▶ [AIM]: Using the entries shown below, output the line containing "Build this scene", the line containing "random.seed(7)", and every line between them, exactly. Pictures are omitted.

[Start of LISTED ENTRIES]

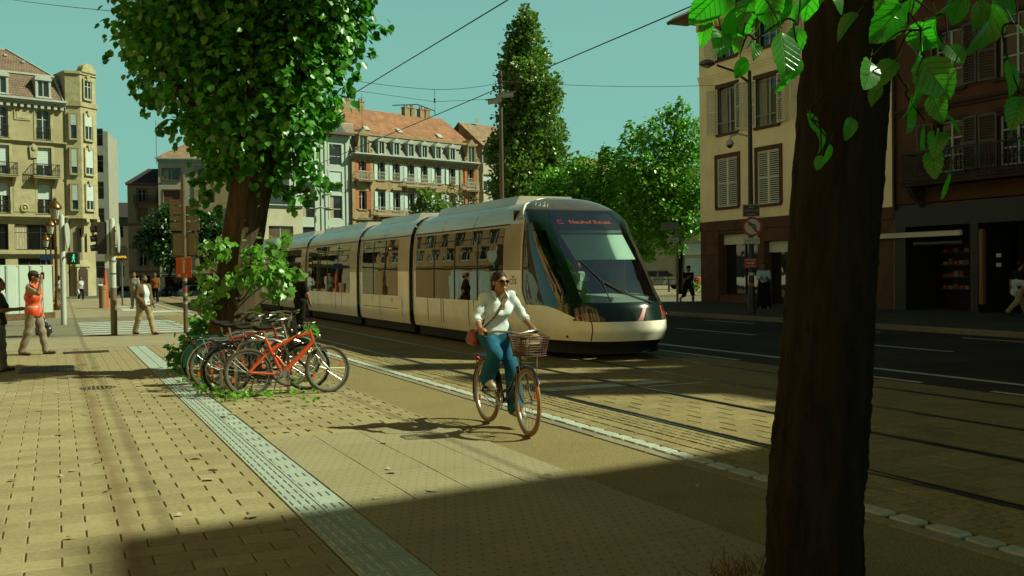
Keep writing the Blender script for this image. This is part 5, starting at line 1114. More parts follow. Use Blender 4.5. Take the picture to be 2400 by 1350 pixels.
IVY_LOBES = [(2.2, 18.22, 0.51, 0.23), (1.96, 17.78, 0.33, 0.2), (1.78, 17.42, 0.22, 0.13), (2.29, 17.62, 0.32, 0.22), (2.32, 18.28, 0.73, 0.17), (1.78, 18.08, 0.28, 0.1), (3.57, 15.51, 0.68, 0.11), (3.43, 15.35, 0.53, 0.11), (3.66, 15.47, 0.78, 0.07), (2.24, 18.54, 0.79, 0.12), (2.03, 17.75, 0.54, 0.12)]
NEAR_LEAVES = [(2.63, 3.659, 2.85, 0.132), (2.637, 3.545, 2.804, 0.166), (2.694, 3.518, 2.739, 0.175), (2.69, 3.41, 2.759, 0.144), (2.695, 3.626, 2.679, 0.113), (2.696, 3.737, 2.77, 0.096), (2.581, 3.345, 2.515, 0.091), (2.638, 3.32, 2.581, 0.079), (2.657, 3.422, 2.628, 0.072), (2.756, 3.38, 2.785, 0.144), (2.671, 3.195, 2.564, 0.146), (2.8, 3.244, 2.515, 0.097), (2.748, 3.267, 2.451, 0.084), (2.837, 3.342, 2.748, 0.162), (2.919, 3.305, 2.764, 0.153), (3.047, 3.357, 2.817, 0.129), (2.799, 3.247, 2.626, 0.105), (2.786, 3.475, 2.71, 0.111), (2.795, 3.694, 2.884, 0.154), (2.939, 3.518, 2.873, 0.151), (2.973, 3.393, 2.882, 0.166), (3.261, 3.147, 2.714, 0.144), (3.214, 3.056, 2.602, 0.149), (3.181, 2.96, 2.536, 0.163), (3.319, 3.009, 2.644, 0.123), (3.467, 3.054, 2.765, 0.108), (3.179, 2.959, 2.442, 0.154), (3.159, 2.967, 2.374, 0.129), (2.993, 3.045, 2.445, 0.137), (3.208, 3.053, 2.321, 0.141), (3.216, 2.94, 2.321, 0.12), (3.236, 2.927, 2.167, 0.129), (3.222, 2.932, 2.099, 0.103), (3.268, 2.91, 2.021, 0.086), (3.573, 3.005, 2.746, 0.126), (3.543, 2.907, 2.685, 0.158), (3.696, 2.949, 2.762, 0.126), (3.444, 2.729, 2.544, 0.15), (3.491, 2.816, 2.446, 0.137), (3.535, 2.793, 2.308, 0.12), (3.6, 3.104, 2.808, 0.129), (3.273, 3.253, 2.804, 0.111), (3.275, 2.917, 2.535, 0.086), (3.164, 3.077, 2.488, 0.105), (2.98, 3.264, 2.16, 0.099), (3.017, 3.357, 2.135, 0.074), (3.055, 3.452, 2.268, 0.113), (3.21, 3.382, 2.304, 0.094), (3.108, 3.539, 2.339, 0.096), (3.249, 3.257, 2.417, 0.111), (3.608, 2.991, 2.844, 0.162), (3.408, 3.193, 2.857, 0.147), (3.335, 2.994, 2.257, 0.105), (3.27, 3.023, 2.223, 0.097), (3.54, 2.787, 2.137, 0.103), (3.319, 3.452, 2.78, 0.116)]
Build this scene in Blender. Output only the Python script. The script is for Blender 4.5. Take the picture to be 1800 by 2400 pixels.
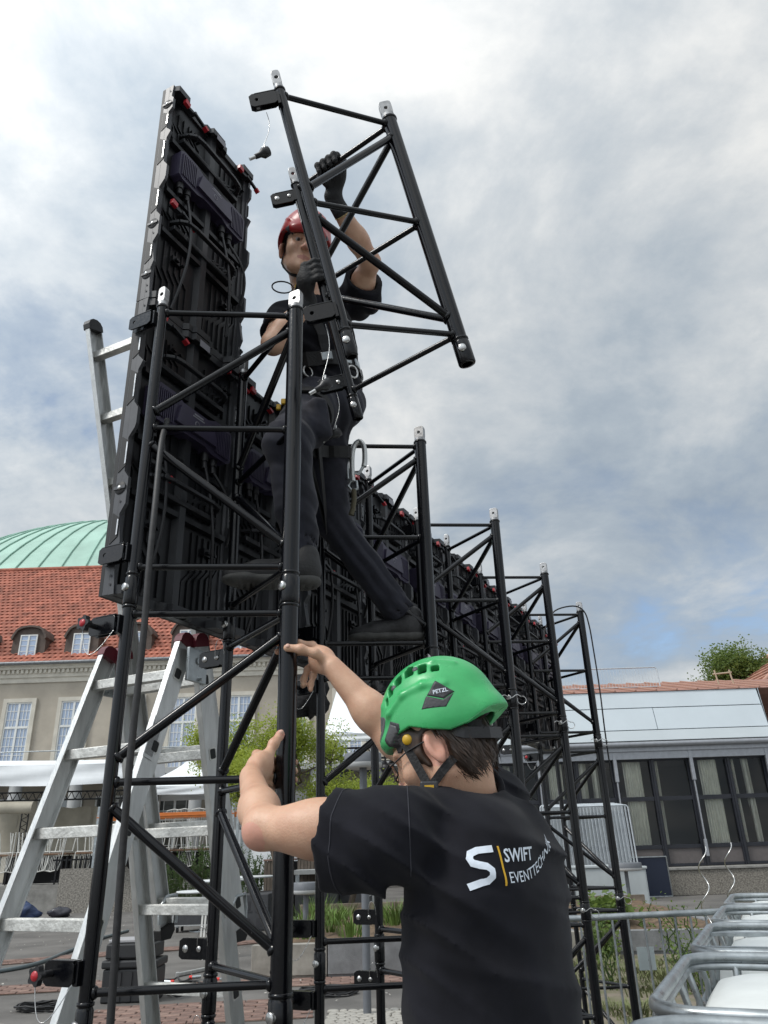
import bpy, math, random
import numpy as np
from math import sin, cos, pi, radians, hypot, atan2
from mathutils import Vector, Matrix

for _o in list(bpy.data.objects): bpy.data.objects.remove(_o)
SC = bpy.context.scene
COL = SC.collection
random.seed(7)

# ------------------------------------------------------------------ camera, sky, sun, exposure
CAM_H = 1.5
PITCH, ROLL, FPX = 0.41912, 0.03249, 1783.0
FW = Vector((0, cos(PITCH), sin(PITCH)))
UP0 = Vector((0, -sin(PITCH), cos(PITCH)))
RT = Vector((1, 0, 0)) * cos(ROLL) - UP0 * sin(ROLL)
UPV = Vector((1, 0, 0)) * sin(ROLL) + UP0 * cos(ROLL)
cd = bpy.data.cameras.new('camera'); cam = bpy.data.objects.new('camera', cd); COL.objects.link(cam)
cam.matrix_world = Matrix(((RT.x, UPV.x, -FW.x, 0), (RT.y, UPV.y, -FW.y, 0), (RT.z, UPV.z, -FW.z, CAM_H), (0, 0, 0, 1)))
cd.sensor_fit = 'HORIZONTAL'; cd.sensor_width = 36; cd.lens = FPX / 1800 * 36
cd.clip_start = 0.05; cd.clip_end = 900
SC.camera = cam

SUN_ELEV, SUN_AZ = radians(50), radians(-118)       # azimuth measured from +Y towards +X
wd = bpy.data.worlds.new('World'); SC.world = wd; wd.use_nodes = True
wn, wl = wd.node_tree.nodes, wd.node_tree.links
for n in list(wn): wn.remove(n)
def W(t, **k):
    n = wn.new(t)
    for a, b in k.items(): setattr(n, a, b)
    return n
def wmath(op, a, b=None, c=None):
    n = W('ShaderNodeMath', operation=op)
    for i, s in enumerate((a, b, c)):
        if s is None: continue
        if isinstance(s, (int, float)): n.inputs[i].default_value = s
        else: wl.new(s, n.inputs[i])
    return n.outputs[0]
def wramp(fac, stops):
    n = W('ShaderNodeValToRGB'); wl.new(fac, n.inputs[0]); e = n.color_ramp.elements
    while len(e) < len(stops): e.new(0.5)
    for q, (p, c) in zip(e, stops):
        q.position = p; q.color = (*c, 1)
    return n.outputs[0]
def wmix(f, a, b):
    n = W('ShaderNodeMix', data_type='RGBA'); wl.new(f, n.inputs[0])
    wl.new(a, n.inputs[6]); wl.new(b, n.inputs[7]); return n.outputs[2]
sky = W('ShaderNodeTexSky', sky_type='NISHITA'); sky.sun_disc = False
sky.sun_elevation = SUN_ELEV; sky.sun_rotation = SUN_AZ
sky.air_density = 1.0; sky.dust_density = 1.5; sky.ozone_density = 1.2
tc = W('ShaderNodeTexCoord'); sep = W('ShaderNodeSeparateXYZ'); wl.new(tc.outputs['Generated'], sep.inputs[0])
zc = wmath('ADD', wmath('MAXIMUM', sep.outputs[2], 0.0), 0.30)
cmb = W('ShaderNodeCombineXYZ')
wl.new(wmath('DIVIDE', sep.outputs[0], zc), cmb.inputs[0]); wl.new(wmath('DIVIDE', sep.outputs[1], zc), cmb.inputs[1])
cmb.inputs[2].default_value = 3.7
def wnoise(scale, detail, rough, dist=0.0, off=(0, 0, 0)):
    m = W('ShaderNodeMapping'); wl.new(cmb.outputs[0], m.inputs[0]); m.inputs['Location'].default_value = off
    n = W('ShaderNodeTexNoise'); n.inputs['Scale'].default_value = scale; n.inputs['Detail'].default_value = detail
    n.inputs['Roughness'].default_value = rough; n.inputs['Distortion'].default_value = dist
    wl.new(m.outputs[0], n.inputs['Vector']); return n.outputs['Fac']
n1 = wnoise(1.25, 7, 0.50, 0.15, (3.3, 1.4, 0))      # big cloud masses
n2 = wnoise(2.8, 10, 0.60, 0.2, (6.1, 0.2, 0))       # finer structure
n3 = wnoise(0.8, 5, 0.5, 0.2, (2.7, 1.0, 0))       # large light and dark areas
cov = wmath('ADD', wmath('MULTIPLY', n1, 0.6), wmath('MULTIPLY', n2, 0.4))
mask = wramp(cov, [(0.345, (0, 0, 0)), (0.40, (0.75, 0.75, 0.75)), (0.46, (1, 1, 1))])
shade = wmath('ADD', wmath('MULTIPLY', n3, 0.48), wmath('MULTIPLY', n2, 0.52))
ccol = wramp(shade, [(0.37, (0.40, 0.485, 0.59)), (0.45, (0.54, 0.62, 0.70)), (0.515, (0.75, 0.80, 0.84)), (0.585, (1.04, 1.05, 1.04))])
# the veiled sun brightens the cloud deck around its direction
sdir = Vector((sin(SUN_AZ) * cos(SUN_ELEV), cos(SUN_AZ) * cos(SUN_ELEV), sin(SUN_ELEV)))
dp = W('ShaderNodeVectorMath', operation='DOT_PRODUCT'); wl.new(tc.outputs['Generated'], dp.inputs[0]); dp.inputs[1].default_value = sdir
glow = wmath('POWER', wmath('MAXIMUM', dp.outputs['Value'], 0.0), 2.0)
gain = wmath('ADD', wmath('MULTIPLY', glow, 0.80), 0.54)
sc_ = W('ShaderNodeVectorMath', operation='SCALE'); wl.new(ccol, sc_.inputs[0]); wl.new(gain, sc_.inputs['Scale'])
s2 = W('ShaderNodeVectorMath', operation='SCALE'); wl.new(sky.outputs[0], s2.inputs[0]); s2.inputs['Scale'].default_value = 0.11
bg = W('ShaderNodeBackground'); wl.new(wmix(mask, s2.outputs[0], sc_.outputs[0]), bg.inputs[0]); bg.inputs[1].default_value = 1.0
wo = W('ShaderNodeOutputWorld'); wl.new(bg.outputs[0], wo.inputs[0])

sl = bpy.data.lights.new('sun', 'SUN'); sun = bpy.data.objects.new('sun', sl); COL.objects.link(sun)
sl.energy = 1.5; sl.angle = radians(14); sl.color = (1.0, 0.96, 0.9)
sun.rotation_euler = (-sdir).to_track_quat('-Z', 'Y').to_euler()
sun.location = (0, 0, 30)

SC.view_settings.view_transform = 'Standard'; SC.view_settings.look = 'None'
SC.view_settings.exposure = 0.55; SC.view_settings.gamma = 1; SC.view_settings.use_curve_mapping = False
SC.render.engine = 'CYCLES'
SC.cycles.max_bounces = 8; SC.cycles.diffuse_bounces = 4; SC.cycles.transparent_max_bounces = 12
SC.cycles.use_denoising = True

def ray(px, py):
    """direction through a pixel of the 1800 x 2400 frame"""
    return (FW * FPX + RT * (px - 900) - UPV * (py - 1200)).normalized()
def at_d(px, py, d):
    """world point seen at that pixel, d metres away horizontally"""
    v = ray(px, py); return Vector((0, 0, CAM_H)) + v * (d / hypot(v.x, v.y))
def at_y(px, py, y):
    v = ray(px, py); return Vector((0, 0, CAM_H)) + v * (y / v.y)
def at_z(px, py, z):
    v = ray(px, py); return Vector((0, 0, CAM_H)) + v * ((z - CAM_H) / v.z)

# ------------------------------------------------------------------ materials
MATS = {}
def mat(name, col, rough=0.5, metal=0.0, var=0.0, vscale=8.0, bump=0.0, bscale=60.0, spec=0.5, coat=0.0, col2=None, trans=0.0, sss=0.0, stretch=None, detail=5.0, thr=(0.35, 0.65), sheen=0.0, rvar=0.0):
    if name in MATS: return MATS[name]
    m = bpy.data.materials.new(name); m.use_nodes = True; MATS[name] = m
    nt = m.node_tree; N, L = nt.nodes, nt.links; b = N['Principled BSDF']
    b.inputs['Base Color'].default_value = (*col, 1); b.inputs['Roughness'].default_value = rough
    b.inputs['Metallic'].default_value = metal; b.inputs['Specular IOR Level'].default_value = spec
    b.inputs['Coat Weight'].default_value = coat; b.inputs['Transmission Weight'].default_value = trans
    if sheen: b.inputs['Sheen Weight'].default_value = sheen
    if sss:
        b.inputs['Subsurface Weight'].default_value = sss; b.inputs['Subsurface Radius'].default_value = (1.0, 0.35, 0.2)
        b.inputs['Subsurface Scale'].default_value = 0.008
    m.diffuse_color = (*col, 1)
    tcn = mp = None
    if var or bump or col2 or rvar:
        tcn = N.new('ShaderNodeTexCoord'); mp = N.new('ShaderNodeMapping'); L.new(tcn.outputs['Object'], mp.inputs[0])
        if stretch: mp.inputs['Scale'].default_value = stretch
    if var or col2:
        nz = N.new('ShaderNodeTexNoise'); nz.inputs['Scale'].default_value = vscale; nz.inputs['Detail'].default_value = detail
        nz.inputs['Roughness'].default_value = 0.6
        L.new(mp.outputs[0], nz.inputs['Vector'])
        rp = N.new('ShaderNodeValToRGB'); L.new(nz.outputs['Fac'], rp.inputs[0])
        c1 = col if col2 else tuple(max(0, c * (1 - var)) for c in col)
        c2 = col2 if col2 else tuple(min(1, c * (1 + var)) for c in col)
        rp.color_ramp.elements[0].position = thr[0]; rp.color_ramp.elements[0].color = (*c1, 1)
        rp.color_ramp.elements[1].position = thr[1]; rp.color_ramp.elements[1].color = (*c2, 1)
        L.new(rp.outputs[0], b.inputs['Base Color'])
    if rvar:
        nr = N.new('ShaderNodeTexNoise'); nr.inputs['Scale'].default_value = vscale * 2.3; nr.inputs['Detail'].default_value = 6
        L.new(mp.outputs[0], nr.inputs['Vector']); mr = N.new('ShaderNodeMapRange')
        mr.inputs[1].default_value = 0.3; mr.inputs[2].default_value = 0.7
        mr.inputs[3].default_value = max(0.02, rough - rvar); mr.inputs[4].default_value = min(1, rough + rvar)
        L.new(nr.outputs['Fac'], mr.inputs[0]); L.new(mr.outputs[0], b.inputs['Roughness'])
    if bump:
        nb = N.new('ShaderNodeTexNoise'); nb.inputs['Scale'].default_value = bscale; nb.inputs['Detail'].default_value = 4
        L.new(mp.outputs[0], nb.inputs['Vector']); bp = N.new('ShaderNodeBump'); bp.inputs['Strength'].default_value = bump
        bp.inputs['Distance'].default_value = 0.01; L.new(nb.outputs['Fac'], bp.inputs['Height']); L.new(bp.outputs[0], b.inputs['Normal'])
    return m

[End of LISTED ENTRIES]

▶ [TASK OUTPUT]:
Build this scene in Blender. Output only the Python script. The script is for Blender 4.5. Take the picture to be 1800 by 2400 pixels.
import bpy, math, random
import numpy as np
from math import sin, cos, pi, radians, hypot, atan2
from mathutils import Vector, Matrix

for _o in list(bpy.data.objects): bpy.data.objects.remove(_o)
SC = bpy.context.scene
COL = SC.collection
random.seed(7)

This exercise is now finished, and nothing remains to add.